IMF – Morocco


IMF Staff Concludes Second Review of PLL Visit to Morocco

An International Monetary Fund (IMF) staff team led by Jean-François Dauphin visited Morocco from May 28 to June 5, 2015 to conduct discussions with the authorities on the second review of economic performance under the Precautionary and Liquidity Line (PLL) arrangement approved by the IMF Executive Board in July 2014. The authorities have not drawn on the PLL and intend to keep the arrangement as precautionary, unless Morocco experiences actual balance of payments needs from a significant deterioration of external conditions.

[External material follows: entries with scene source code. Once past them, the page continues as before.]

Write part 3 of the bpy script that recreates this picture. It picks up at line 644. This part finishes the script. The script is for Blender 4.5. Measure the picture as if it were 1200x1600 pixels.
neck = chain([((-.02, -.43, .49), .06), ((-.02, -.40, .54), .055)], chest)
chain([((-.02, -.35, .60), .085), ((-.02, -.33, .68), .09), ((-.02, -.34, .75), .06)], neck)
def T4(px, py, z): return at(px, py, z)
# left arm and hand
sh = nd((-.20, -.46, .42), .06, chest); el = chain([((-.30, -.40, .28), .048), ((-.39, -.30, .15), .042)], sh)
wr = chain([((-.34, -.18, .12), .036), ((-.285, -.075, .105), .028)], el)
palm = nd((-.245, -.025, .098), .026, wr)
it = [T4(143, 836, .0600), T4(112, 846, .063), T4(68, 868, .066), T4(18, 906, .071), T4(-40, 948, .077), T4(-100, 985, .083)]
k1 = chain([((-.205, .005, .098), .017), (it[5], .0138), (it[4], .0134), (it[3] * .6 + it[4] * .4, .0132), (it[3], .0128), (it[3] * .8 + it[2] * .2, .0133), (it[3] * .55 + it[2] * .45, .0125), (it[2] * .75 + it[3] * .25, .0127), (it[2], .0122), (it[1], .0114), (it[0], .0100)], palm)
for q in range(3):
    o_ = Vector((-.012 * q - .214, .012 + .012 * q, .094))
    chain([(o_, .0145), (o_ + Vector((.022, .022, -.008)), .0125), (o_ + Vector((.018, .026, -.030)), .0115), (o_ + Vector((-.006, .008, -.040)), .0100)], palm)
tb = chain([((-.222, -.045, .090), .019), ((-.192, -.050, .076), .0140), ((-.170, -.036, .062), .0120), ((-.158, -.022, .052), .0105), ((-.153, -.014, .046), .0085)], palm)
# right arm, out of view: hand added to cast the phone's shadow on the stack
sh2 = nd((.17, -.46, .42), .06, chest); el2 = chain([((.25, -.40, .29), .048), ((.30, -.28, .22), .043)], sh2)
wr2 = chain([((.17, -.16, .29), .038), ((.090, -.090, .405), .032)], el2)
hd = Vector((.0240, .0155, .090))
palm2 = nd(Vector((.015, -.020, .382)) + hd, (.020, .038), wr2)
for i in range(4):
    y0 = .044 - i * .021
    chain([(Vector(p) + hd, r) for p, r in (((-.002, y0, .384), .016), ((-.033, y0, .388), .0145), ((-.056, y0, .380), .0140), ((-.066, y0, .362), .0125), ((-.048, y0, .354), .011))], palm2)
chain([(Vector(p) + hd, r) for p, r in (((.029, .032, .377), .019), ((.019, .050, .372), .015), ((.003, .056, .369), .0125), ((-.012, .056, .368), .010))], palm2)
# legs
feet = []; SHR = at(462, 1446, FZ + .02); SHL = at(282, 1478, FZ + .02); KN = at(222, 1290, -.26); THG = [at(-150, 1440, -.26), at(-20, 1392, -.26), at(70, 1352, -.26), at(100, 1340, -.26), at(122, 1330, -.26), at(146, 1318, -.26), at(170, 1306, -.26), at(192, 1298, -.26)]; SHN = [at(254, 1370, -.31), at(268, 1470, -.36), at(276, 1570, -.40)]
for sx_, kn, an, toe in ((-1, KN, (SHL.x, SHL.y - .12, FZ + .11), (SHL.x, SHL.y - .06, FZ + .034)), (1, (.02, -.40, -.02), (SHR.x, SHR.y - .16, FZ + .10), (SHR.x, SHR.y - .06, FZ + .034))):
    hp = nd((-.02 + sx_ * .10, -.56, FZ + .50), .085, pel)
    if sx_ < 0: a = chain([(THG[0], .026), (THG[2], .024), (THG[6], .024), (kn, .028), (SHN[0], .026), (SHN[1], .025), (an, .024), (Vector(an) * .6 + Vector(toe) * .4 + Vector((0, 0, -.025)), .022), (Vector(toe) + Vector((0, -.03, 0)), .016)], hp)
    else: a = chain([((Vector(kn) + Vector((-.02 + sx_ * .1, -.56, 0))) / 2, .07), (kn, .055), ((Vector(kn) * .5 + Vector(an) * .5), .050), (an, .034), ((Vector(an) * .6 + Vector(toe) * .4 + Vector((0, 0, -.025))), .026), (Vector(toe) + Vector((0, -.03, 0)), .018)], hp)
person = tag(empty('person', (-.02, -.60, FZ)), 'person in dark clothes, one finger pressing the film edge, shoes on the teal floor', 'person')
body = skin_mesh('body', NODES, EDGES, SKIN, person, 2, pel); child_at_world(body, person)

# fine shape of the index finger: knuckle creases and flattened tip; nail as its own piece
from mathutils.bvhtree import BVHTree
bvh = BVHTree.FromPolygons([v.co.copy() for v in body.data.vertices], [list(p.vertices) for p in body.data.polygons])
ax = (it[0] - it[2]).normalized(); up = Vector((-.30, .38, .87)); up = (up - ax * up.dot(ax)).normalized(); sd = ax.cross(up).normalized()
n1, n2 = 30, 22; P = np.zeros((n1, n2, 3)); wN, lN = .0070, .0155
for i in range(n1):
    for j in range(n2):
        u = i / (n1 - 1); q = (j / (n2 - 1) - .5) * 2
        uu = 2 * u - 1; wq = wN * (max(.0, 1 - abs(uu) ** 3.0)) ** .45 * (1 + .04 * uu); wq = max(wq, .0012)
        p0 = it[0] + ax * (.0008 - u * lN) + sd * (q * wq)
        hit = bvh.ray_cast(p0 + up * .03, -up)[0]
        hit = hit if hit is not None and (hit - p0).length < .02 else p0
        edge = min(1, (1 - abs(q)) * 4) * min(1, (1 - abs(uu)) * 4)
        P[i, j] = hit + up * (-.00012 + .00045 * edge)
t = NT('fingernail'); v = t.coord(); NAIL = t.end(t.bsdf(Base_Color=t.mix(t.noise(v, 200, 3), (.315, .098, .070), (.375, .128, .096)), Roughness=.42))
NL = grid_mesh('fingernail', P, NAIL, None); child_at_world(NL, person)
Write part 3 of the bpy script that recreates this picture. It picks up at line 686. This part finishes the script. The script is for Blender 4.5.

At the conclusion of the mission, Mr. Dauphin issued the following statement:

“The economy is recovering and macroeconomic prospects are favorable but remain subject to important external risks. After slowing in 2014, growth is expected around 5 percent in 2015, bolstered by a good agricultural output and a gradual acceleration of activity in other sectors. The external position has improved, benefiting from lower oil prices and the strong performance of exports from newly developed industries. The external current account deficit narrowed to 5.6 percent of GDP in 2014 and is expected to further decrease to around 3 percent of GDP in 2015. International reserves have continued to strengthen. The fiscal deficit has further contracted, owing in particular to measures taken by the government to reduce public expenditures. Public debt rose but, at about 65 percent of GDP, remains sustainable. Inflation remains low at about 1.5 percent year-on-year. However, significant efforts remain to be made to reduce unemployment, particularly among the youth.

“Over the medium term, growth should continue to accelerate, subject to an improvement in external conditions and the implementation of reforms. The risks of a protracted period of slow growth in advanced economies, a resurgence of higher energy prices, or increased market volatility remain significant and call for continued efforts to strengthen the resilience of the economy.

“The reduction in external and fiscal vulnerabilities over the past two years was supported by strong policy action and reforms. Significant progress was made in reforming the subsidy system, thereby reducing its costs and associated fiscal risks. At the same time, social programs on health and education were expanded. The adoption of a new organic budget law in May 2015 is an important step in improving the fiscal framework. In the same way, timely implementation of the pension reform is needed to ensure the viability of the system while extending its coverage.

“The monetary policy stance remains appropriate. The recent rebalancing of the weights of the euro and dollar in the basket to which the dirham is pegged is in line with the current structure of Morocco’s external flows. Giving more flexibility to the exchange rate regime, in coordination with other macroeconomic policies, would further support the authorities’ strategy to diversify export products and markets and help the economy better absorb shocks. Sustained efforts to improve the business environment, transparency, competition and governance are also needed to further improve competitiveness, foster stronger and more job-rich growth, and reduce poverty.

“The financial sector remains sound and resilient, benefiting from a strong regulatory and supervisory framework. Although rising, nonperforming loans remain low and well provisioned. The authorities’ efforts to continue improving the financial policy framework is welcome. After the adoption of a new banking law in November 2014, the mission looks forward to the adoption of a revised central bank law.

“The mission thanks the authorities for their cooperation and productive discussions.”

Background information:

The IMF Executive Board approved a 24-month arrangement under the Precautionary and Liquidity Line in an amount equivalent to about US$5 billion (550 percent of Morocco’s quota) in July 2014 (See Press Release No. 14/368). It concluded the first review of the arrangement on February 6, 2015 (Press Release No. 15/39).